Silicon carbonitride nanolayers — Synthesis and chemical characterization

SiCxNy thin films were produced by plasma-enhanced chemical vapor deposition and characterized by ellipsometry, Fourier transform infrared and Raman spectroscopy, X-ray diffraction, X-ray photoelectron spectroscopy, as well as, by near-edge X-ray absorption fine structure measurements in total-reflection X-ray fluorescence geometry. The temperature of synthesis was varied between 100 °C and 800 °C, the precursors hexamethyldisilazane or hexamethylcyclotrisilazane were used with an addition of N2, He, and NH3, respectively. The composition of the products was determined to be constant in Si with about 20 at.%, whereas the sum of C and N results in 80 at.% (each varying between 20 and 60 at.%). Consequently, it can be stated, that in the produced silicon carbonitride a network of Si is built with SiCSi, SiCCSi, and SiNSi bridges.
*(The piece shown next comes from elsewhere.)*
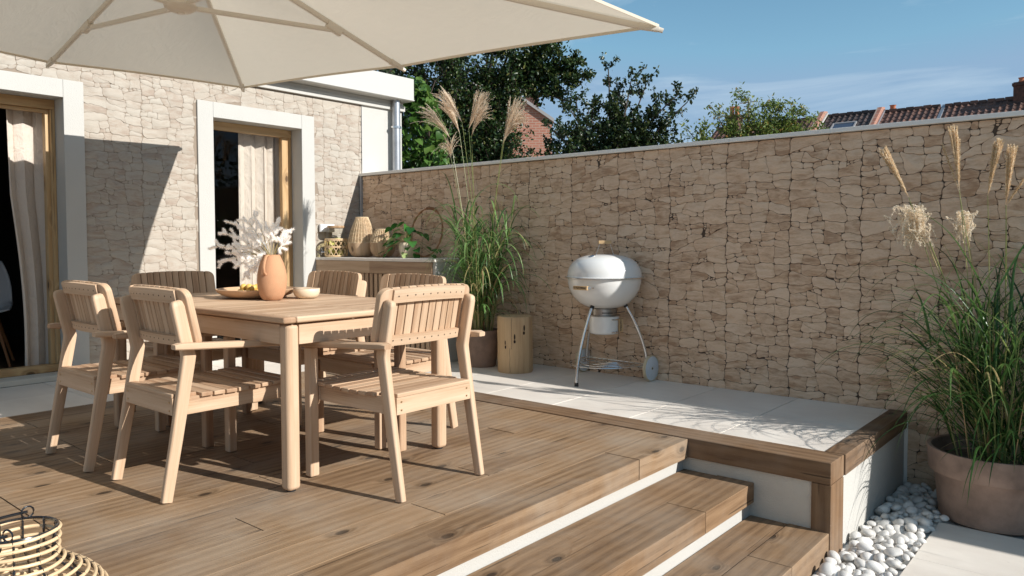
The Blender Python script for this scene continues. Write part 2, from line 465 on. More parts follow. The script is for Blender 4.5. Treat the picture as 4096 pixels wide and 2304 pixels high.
# ================================================================ mesh builder
class MB:
    def __init__(s):
        s.v, s.f, s.uv, s.r, s.mi = [], [], [], [], []
    def add(s, vs, fs, uvs=None, r=None, mi=0):
        b = len(s.v)
        s.v += [tuple(x) for x in vs]
        if r is None:
            r = rng.random()
        for i, f in enumerate(fs):
            s.f.append([b + k for k in f])
            if uvs is None:
                s.uv.append([(0, 0)] * len(f))
            else:
                s.uv.append(uvs[i])
            s.r.append(r)
            s.mi.append(mi)
        return s
    def box(s, a, b, T=None, r=None, mi=0, div=1, axis=None):
        """axis aligned box, grain along its longest side; T maps points"""
        a = [min(a[i], b[i]) for i in range(3)], [max(a[i], b[i]) for i in range(3)]
        lo, hi = a
        d = [hi[i] - lo[i] for i in range(3)]
        L = axis if axis is not None else d.index(max(d))
        o = [i for i in range(3) if i != L]
        off = rng.random() * 30
        vs, fs, uvs = [], [], []
        for k in range(div + 1):
            x = lo[L] + d[L] * k / div
            for (p, q) in ((0, 0), (1, 0), (1, 1), (0, 1)):
                pt = [0, 0, 0]
                pt[L] = x
                pt[o[0]] = hi[o[0]] if p else lo[o[0]]
                pt[o[1]] = hi[o[1]] if q else lo[o[1]]
                vs.append(pt)
        flip = (L == 1)
        def q4(i, j, k2, l, per0, per1, u0, u1):
            f = [i, j, k2, l]
            uu = [(u0, per0), (u0, per1), (u1, per1), (u1, per0)]
            if flip:
                f.reverse(); uu.reverse()
            fs.append(f); uvs.append(uu)
        per = [0, d[o[0]], d[o[0]] + d[o[1]], 2 * d[o[0]] + d[o[1]], 2 * (d[o[0]] + d[o[1]])]
        for k in range(div):
            u0, u1 = off + d[L] * k / div, off + d[L] * (k + 1) / div
            for e in range(4):
                A, B = k * 4 + e, k * 4 + (e + 1) % 4
                q4(A, B, B + 4, A + 4, per[e], per[e + 1], u0, u1)
        n = div * 4
        e0 = [(off, 0), (off, d[o[1]] * .3), (off + .01, d[o[1]] * .3), (off + .01, 0)]
        f0, f1 = [3, 2, 1, 0], [n, n + 1, n + 2, n + 3]
        if flip:
            f0.reverse(); f1.reverse()
        fs += [f0, f1]
        uvs += [e0, e0]
        if T:
            vs = [T(p) for p in vs]
        return s.add(vs, fs, uvs, r, mi)
    def sweep(s, pts, prof, up=(0, 0, 1), r=None, mi=0, closed=False, caps=True, scales=None, side=None):
        """sweep 2D profile (list of (a,b)) along polyline; a -> side axis, b -> up-ish axis"""
        pts = [Vector(p) for p in pts]
        n, m = len(pts), len(prof)
        off = rng.random() * 30
        vs = []
        us = [0]
        for i in range(1, n):
            us.append(us[-1] + (pts[i] - pts[i - 1]).length)
        upv = Vector(up)
        for i in range(n):
            if closed:
                t = pts[(i + 1) % n] - pts[i - 1]
            else:
                t = pts[min(i + 1, n - 1)] - pts[max(i - 1, 0)]
            t.normalize()
            if side is not None:
                sd = Vector(side)
                u2 = sd.cross(t); u2.normalize()
            else:
                sd = t.cross(upv)
                if sd.length < 1e-4:
                    sd = t.cross(Vector((1, 0, 0)))
                sd.normalize()
                u2 = sd.cross(t)
            k = scales[i] if scales else 1
            for (a, b) in prof:
                vs.append(pts[i] + sd * a * k + u2 * b * k)
        per = [0]
        for j in range(m):
            a, b = prof[j], prof[(j + 1) % m]
            per.append(per[-1] + math.hypot(a[0] - b[0], a[1] - b[1]))
        fs, uvs = [], []
        for i in range(n if closed else n - 1):
            i2 = (i + 1) % n
            ua, ub = off + us[i], off + (us[i + 1] if i + 1 < n else us[i] + .05)
            for j in range(m):
                j2 = (j + 1) % m
                fs.append([i * m + j, i * m + j2, i2 * m + j2, i2 * m + j])
                uvs.append([(ua, per[j]), (ua, per[j + 1]), (ub, per[j + 1]), (ub, per[j])])
        if caps and not closed:
            fs.append(list(range(m))[::-1])
            fs.append([(n - 1) * m + j for j in range(m)])
            uvs += [[(off, p[0] * .3) for p in prof], [(off, p[0] * .3) for p in prof]]
        return s.add(vs, fs, uvs, r, mi)
    def tube(s, pts, rad, n=6, closed=False, r=None, mi=0, scales=None, up=(0, 0, 1)):
        prof = [(rad * math.cos(2 * math.pi * k / n), rad * math.sin(2 * math.pi * k / n)) for k in range(n)]
        return s.sweep(pts, prof, up, r, mi, closed, scales=scales)
    def lathe(s, prof, n=24, c=(0, 0, 0), r=None, mi=0, caps=True, wob=None):
        vs, fs, uvs = [], [], []
        m = len(prof)
        off = rng.random() * 30
        for (rr, z) in prof:
            for k in range(n):
                a = 2 * math.pi * k / n
                q = rr * (1 + (wob(a, z) if wob else 0))
                vs.append((c[0] + q * math.cos(a), c[1] + q * math.sin(a), c[2] + z))
        L = [0]
        for i in range(1, m):
            L.append(L[-1] + math.hypot(prof[i][0] - prof[i - 1][0], prof[i][1] - prof[i - 1][1]))
        for i in range(m - 1):
            for k in range(n):
                k2 = (k + 1) % n
                fs.append([i * n + k, i * n + k2, (i + 1) * n + k2, (i + 1) * n + k])
                w_ = 2 * math.pi * max(p[0] for p in prof) / n
                uvs.append([(off + L[i], k * w_), (off + L[i], (k + 1) * w_), (off + L[i + 1], (k + 1) * w_), (off + L[i + 1], k * w_)])
        if caps:
            if prof[0][0] > 1e-5:
                fs.append(list(range(n))[::-1]); uvs.append([(vs[k][0], vs[k][1]) for k in range(n)][::-1])
            if prof[-1][0] > 1e-5:
                fs.append([(m - 1) * n + k for k in range(n)]); uvs.append([(vs[(m - 1) * n + k][0], vs[(m - 1) * n + k][1]) for k in range(n)])
        return s.add(vs, fs, uvs, r, mi)
    def prism(s, poly, T0, T1, r=None, mi=0):
        """poly: 2D points; T0/T1 map (a,b) to 3D for the two faces"""
        n = len(poly)
        vs = [T0(p) for p in poly] + [T1(p) for p in poly]
        off = rng.random() * 30
        fs = [list(range(n))[::-1], [n + k for k in range(n)]]
        uvs = [[(off + p[1], p[0]) for p in poly][::-1], [(off + p[1], p[0]) for p in poly]]
        for k in range(n):
            k2 = (k + 1) % n
            fs.append([k, k2, n + k2, n + k])
            uvs.append([(off + poly[k][1], 0), (off + poly[k2][1], 0), (off + poly[k2][1], .03), (off + poly[k][1], .03)])
        return s.add(vs, fs, uvs, r, mi)
    def build(s, name, mats, parent=None, smooth=False, bevel=0, seg=2, angle=40, loc=None):
        me = bpy.data.meshes.new(name)
        me.from_pydata(s.v, [], s.f)
        if not isinstance(mats, (list, tuple)):
            mats = [mats]
        for m in mats:
            me.materials.append(M[m])
        uvl = me.uv_layers.new(name="UVMap")
        flat = [c for f in s.uv for p in f for c in p]
        uvl.data.foreach_set('uv', flat)
        at = me.attributes.new('rnd', 'FLOAT', 'FACE')
        at.data.foreach_set('value', s.r)
        me.polygons.foreach_set('material_index', s.mi)
        if smooth or bevel:
            me.polygons.foreach_set('use_smooth', [True] * len(s.f))
        me.update()
        if smooth and not bevel:
            try:
                me.set_sharp_from_angle(angle=R(angle))
            except Exception:
                pass
        o = bpy.data.objects.new(name, me)
        COL.objects.link(o)
        if bevel:
            b = o.modifiers.new("bevel", 'BEVEL')
            b.width = bevel
            b.segments = seg
            b.limit_method = 'ANGLE'
            b.angle_limit = R(30)
            b.harden_normals = True
        if parent is not None:
            o.parent = parent
        if loc:
            o.location = loc
        return o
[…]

The comparison of the chemical composition and of the physical properties shows for the samples produced with He or N2, respectively (without NH3) that the refractive index and the absorption coefficient are increasing with an increasing content of carbon in the final formula SiC4 − nNn (with n = 1, 2, or 3).

► Silicon carbonitride nanolayers were produced by chemical vapor deposition. ► The chemical bonds SiC, SiN, and CC were identified. ► The tetragonal structure contains cross-linking SiCSi, SiNSi, and SiCCSi. ► The elemental composition can be given as SiC4 − nNn (n = 1, 2, 3)